Each entry below should be echoed exactly, with pictures omitted.

[Excerpt from a dataset]
------------------------------------------------------------
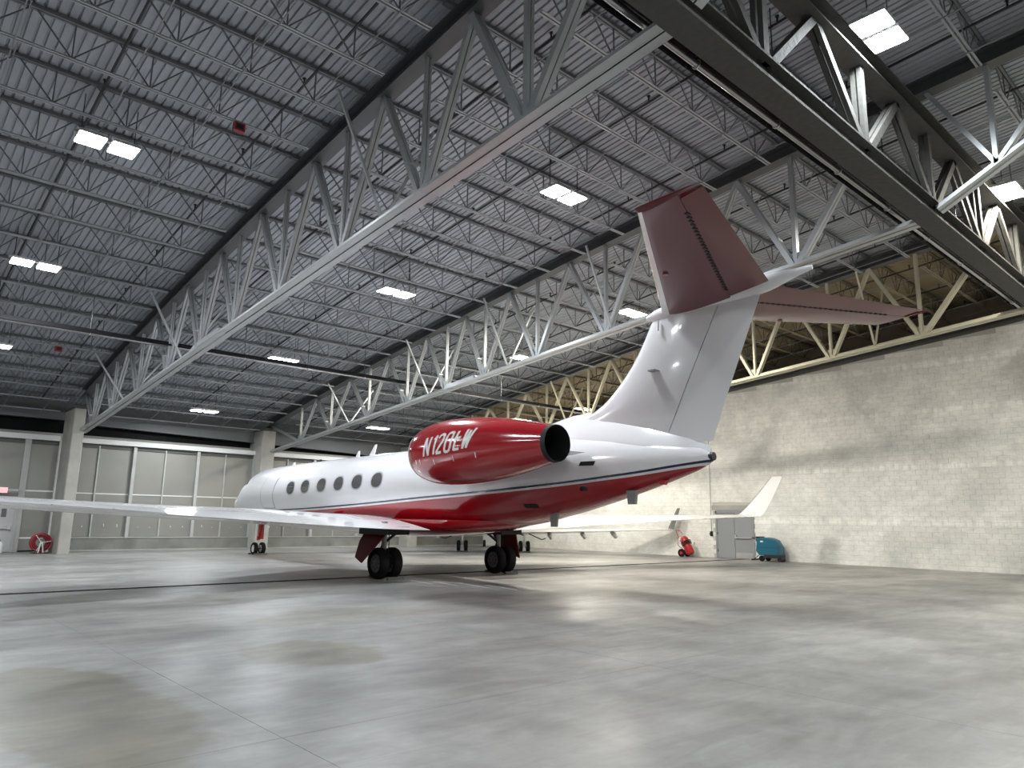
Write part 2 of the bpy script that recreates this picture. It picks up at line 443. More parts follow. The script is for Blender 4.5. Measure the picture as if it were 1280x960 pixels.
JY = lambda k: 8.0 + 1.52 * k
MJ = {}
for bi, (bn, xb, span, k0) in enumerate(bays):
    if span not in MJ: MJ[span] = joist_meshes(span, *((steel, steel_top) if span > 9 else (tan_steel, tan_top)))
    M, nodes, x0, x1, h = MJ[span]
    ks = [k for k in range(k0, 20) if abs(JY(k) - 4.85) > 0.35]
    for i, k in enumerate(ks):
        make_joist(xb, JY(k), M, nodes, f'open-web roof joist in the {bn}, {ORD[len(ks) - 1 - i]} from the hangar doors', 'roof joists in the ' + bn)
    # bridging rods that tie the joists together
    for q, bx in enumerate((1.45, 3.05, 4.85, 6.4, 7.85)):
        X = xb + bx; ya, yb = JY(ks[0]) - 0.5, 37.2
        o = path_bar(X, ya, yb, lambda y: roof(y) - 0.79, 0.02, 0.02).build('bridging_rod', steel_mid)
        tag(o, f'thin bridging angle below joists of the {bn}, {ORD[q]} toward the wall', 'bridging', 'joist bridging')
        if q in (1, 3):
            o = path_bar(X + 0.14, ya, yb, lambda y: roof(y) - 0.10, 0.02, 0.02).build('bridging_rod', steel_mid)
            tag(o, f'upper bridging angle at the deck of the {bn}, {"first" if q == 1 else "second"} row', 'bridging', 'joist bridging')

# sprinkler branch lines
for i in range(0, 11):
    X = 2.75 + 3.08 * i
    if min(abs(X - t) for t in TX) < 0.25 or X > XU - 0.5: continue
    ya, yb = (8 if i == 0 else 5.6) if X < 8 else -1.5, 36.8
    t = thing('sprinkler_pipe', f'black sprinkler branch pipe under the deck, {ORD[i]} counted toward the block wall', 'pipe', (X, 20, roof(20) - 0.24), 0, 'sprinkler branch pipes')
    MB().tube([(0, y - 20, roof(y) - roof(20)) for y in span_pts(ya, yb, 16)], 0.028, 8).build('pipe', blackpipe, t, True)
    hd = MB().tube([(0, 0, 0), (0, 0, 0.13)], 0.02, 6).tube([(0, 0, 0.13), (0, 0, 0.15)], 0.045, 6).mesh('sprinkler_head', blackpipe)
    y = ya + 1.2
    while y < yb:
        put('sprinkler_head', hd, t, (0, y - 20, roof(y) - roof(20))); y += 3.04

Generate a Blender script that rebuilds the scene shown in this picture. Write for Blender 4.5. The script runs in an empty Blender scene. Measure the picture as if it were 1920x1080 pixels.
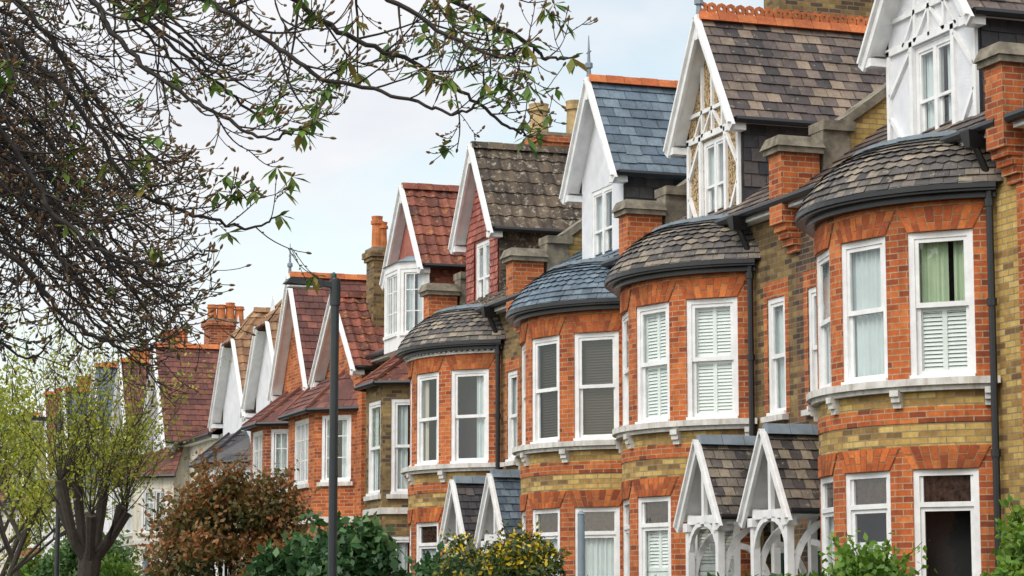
------------------------------------------------------------
▸ OUTPUT FOR THIS EXERCISE:
Write part 2 of the bpy script that recreates this picture. It picks up at line 443. More parts follow. The script is for Blender 4.5. Measure the picture as if it were 1280x960 pixels.
JY = lambda k: 8.0 + 1.52 * k
MJ = {}
for bi, (bn, xb, span, k0) in enumerate(bays):
    if span not in MJ: MJ[span] = joist_meshes(span, *((steel, steel_top) if span > 9 else (tan_steel, tan_top)))
    M, nodes, x0, x1, h = MJ[span]
    ks = [k for k in range(k0, 20) if abs(JY(k) - 4.85) > 0.35]
    for i, k in enumerate(ks):
        make_joist(xb, JY(k), M, nodes, f'open-web roof joist in the {bn}, {ORD[len(ks) - 1 - i]} from the hangar doors', 'roof joists in the ' + bn)
    # bridging rods that tie the joists together
    for q, bx in enumerate((1.45, 3.05, 4.85, 6.4, 7.85)):
        X = xb + bx; ya, yb = JY(ks[0]) - 0.5, 37.2
        o = path_bar(X, ya, yb, lambda y: roof(y) - 0.79, 0.02, 0.02).build('bridging_rod', steel_mid)
        tag(o, f'thin bridging angle below joists of the {bn}, {ORD[q]} toward the wall', 'bridging', 'joist bridging')
        if q in (1, 3):
            o = path_bar(X + 0.14, ya, yb, lambda y: roof(y) - 0.10, 0.02, 0.02).build('bridging_rod', steel_mid)
            tag(o, f'upper bridging angle at the deck of the {bn}, {"first" if q == 1 else "second"} row', 'bridging', 'joist bridging')

# sprinkler branch lines
for i in range(0, 11):
    X = 2.75 + 3.08 * i
    if min(abs(X - t) for t in TX) < 0.25 or X > XU - 0.5: continue
    ya, yb = (8 if i == 0 else 5.6) if X < 8 else -1.5, 36.8
    t = thing('sprinkler_pipe', f'black sprinkler branch pipe under the deck, {ORD[i]} counted toward the block wall', 'pipe', (X, 20, roof(20) - 0.24), 0, 'sprinkler branch pipes')
    MB().tube([(0, y - 20, roof(y) - roof(20)) for y in span_pts(ya, yb, 16)], 0.028, 8).build('pipe', blackpipe, t, True)
    hd = MB().tube([(0, 0, 0), (0, 0, 0.13)], 0.02, 6).tube([(0, 0, 0.13), (0, 0, 0.15)], 0.045, 6).mesh('sprinkler_head', blackpipe)
    y = ya + 1.2
    while y < yb:
        put('sprinkler_head', hd, t, (0, y - 20, roof(y) - roof(20))); y += 3.04

Generate a Blender script that rebuilds the scene shown in this picture. Write for Blender 4.5. The script runs in an empty Blender scene. Measure the picture as if it were 1920x1080 pixels.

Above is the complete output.